● **DIRECTION**:
Every record that follows should be printed verbatim.

━━━━━━━━━━━━━━━━━━━━━━━━━━━━━━

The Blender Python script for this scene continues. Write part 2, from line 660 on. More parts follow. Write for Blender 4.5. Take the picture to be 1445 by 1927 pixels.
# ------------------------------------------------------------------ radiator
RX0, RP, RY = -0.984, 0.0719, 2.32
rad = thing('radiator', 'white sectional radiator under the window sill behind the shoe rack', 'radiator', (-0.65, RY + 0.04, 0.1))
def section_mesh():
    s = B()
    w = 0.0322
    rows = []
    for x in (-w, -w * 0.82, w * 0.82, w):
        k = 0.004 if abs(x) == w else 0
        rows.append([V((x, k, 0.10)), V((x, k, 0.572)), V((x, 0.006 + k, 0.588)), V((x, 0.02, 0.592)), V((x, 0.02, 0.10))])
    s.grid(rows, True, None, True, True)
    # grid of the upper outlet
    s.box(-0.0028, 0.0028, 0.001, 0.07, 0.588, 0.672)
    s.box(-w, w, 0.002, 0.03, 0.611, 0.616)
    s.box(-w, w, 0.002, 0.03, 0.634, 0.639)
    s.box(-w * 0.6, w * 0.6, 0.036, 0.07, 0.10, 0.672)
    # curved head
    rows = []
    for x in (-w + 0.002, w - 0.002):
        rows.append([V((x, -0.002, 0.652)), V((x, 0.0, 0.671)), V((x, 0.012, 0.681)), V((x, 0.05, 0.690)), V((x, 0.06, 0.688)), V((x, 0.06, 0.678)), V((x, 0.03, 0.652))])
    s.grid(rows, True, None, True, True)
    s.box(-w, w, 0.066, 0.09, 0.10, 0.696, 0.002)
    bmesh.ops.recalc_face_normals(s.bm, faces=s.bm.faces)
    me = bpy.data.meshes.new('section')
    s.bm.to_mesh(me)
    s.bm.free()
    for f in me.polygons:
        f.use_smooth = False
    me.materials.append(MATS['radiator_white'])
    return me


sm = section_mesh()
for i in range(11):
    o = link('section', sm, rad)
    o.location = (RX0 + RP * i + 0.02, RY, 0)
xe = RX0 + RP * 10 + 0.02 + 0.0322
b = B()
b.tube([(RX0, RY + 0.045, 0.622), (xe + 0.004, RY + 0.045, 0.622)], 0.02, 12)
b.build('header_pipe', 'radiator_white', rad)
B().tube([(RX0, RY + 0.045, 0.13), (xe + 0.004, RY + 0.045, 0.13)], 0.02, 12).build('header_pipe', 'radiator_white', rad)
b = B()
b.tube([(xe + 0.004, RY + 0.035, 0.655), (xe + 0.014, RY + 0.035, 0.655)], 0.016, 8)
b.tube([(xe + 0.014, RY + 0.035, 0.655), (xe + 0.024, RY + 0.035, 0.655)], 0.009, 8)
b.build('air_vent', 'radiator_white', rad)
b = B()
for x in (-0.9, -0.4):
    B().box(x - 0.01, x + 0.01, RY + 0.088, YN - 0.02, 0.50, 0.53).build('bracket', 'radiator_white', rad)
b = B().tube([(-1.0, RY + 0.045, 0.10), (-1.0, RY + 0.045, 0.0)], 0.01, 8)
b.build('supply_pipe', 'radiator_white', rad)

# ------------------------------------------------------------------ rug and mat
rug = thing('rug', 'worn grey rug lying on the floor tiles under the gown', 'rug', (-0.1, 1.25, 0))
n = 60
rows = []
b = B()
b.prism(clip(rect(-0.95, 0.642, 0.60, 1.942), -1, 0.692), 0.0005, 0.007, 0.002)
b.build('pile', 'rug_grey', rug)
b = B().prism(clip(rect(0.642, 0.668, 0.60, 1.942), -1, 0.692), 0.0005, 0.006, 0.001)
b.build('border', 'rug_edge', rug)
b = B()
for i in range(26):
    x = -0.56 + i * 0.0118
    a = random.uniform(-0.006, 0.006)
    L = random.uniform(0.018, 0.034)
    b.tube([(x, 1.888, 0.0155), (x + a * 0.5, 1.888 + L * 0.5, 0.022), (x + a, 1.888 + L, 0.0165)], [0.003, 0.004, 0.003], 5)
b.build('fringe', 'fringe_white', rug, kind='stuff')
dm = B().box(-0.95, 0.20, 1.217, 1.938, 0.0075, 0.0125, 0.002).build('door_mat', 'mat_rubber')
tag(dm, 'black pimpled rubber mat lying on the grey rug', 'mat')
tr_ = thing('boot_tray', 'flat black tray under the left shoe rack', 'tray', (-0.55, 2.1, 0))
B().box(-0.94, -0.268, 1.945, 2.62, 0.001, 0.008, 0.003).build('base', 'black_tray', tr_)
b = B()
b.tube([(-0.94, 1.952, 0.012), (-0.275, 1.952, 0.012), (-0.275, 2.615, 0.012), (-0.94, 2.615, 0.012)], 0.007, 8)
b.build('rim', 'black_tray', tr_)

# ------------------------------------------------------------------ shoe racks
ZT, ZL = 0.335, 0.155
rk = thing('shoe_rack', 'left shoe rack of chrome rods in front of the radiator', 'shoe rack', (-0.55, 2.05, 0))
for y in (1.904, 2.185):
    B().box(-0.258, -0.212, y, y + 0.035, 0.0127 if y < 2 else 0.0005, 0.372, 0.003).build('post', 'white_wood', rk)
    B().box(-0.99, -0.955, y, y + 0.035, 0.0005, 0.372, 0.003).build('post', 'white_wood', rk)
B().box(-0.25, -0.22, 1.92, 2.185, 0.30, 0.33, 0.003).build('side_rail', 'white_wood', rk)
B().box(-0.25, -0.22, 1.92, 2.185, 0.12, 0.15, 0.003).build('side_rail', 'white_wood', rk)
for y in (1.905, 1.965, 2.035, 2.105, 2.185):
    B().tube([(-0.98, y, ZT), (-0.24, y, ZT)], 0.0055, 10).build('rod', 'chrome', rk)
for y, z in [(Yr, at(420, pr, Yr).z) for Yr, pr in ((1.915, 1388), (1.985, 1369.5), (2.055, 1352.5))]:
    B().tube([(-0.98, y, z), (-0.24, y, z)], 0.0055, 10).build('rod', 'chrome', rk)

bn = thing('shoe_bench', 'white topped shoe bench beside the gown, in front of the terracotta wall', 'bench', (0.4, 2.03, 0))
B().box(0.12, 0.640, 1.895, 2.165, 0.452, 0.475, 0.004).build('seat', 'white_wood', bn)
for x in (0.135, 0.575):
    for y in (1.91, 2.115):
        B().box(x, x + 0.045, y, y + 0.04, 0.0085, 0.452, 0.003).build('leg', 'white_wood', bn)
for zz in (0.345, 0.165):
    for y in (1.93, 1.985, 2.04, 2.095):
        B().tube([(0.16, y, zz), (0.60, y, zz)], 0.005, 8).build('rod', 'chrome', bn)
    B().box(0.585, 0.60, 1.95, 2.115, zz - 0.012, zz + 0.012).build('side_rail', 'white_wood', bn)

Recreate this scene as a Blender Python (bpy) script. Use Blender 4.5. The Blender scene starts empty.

━━━━━━━━━━━━━━━━━━━━━━━━━━━━━━

● **ANSWER TO THE EXERCISE**:
The Blender Python script for this scene continues. Write part 2, from line 660 on. More parts follow. Write for Blender 4.5. Take the picture to be 1445 by 1927 pixels.
# ------------------------------------------------------------------ radiator
RX0, RP, RY = -0.984, 0.0719, 2.32
rad = thing('radiator', 'white sectional radiator under the window sill behind the shoe rack', 'radiator', (-0.65, RY + 0.04, 0.1))
def section_mesh():
    s = B()
    w = 0.0322
    rows = []
    for x in (-w, -w * 0.82, w * 0.82, w):
        k = 0.004 if abs(x) == w else 0
        rows.append([V((x, k, 0.10)), V((x, k, 0.572)), V((x, 0.006 + k, 0.588)), V((x, 0.02, 0.592)), V((x, 0.02, 0.10))])
    s.grid(rows, True, None, True, True)
    # grid of the upper outlet
    s.box(-0.0028, 0.0028, 0.001, 0.07, 0.588, 0.672)
    s.box(-w, w, 0.002, 0.03, 0.611, 0.616)
    s.box(-w, w, 0.002, 0.03, 0.634, 0.639)
    s.box(-w * 0.6, w * 0.6, 0.036, 0.07, 0.10, 0.672)
    # curved head
    rows = []
    for x in (-w + 0.002, w - 0.002):
        rows.append([V((x, -0.002, 0.652)), V((x, 0.0, 0.671)), V((x, 0.012, 0.681)), V((x, 0.05, 0.690)), V((x, 0.06, 0.688)), V((x, 0.06, 0.678)), V((x, 0.03, 0.652))])
    s.grid(rows, True, None, True, True)
    s.box(-w, w, 0.066, 0.09, 0.10, 0.696, 0.002)
    bmesh.ops.recalc_face_normals(s.bm, faces=s.bm.faces)
    me = bpy.data.meshes.new('section')
    s.bm.to_mesh(me)
    s.bm.free()
    for f in me.polygons:
        f.use_smooth = False
    me.materials.append(MATS['radiator_white'])
    return me


sm = section_mesh()
for i in range(11):
    o = link('section', sm, rad)
    o.location = (RX0 + RP * i + 0.02, RY, 0)
xe = RX0 + RP * 10 + 0.02 + 0.0322
b = B()
b.tube([(RX0, RY + 0.045, 0.622), (xe + 0.004, RY + 0.045, 0.622)], 0.02, 12)
b.build('header_pipe', 'radiator_white', rad)
B().tube([(RX0, RY + 0.045, 0.13), (xe + 0.004, RY + 0.045, 0.13)], 0.02, 12).build('header_pipe', 'radiator_white', rad)
b = B()
b.tube([(xe + 0.004, RY + 0.035, 0.655), (xe + 0.014, RY + 0.035, 0.655)], 0.016, 8)
b.tube([(xe + 0.014, RY + 0.035, 0.655), (xe + 0.024, RY + 0.035, 0.655)], 0.009, 8)
b.build('air_vent', 'radiator_white', rad)
b = B()
for x in (-0.9, -0.4):
    B().box(x - 0.01, x + 0.01, RY + 0.088, YN - 0.02, 0.50, 0.53).build('bracket', 'radiator_white', rad)
b = B().tube([(-1.0, RY + 0.045, 0.10), (-1.0, RY + 0.045, 0.0)], 0.01, 8)
b.build('supply_pipe', 'radiator_white', rad)

# ------------------------------------------------------------------ rug and mat
rug = thing('rug', 'worn grey rug lying on the floor tiles under the gown', 'rug', (-0.1, 1.25, 0))
n = 60
rows = []
b = B()
b.prism(clip(rect(-0.95, 0.642, 0.60, 1.942), -1, 0.692), 0.0005, 0.007, 0.002)
b.build('pile', 'rug_grey', rug)
b = B().prism(clip(rect(0.642, 0.668, 0.60, 1.942), -1, 0.692), 0.0005, 0.006, 0.001)
b.build('border', 'rug_edge', rug)
b = B()
for i in range(26):
    x = -0.56 + i * 0.0118
    a = random.uniform(-0.006, 0.006)
    L = random.uniform(0.018, 0.034)
    b.tube([(x, 1.888, 0.0155), (x + a * 0.5, 1.888 + L * 0.5, 0.022), (x + a, 1.888 + L, 0.0165)], [0.003, 0.004, 0.003], 5)
b.build('fringe', 'fringe_white', rug, kind='stuff')
dm = B().box(-0.95, 0.20, 1.217, 1.938, 0.0075, 0.0125, 0.002).build('door_mat', 'mat_rubber')
tag(dm, 'black pimpled rubber mat lying on the grey rug', 'mat')
tr_ = thing('boot_tray', 'flat black tray under the left shoe rack', 'tray', (-0.55, 2.1, 0))
B().box(-0.94, -0.268, 1.945, 2.62, 0.001, 0.008, 0.003).build('base', 'black_tray', tr_)
b = B()
b.tube([(-0.94, 1.952, 0.012), (-0.275, 1.952, 0.012), (-0.275, 2.615, 0.012), (-0.94, 2.615, 0.012)], 0.007, 8)
b.build('rim', 'black_tray', tr_)

# ------------------------------------------------------------------ shoe racks
ZT, ZL = 0.335, 0.155
rk = thing('shoe_rack', 'left shoe rack of chrome rods in front of the radiator', 'shoe rack', (-0.55, 2.05, 0))
for y in (1.904, 2.185):
    B().box(-0.258, -0.212, y, y + 0.035, 0.0127 if y < 2 else 0.0005, 0.372, 0.003).build('post', 'white_wood', rk)
    B().box(-0.99, -0.955, y, y + 0.035, 0.0005, 0.372, 0.003).build('post', 'white_wood', rk)
B().box(-0.25, -0.22, 1.92, 2.185, 0.30, 0.33, 0.003).build('side_rail', 'white_wood', rk)
B().box(-0.25, -0.22, 1.92, 2.185, 0.12, 0.15, 0.003).build('side_rail', 'white_wood', rk)
for y in (1.905, 1.965, 2.035, 2.105, 2.185):
    B().tube([(-0.98, y, ZT), (-0.24, y, ZT)], 0.0055, 10).build('rod', 'chrome', rk)
for y, z in [(Yr, at(420, pr, Yr).z) for Yr, pr in ((1.915, 1388), (1.985, 1369.5), (2.055, 1352.5))]:
    B().tube([(-0.98, y, z), (-0.24, y, z)], 0.0055, 10).build('rod', 'chrome', rk)

bn = thing('shoe_bench', 'white topped shoe bench beside the gown, in front of the terracotta wall', 'bench', (0.4, 2.03, 0))
B().box(0.12, 0.640, 1.895, 2.165, 0.452, 0.475, 0.004).build('seat', 'white_wood', bn)
for x in (0.135, 0.575):
    for y in (1.91, 2.115):
        B().box(x, x + 0.045, y, y + 0.04, 0.0085, 0.452, 0.003).build('leg', 'white_wood', bn)
for zz in (0.345, 0.165):
    for y in (1.93, 1.985, 2.04, 2.095):
        B().tube([(0.16, y, zz), (0.60, y, zz)], 0.005, 8).build('rod', 'chrome', bn)
    B().box(0.585, 0.60, 1.95, 2.115, zz - 0.012, zz + 0.012).build('side_rail', 'white_wood', bn)

Recreate this scene as a Blender Python (bpy) script. Use Blender 4.5. The Blender scene starts empty.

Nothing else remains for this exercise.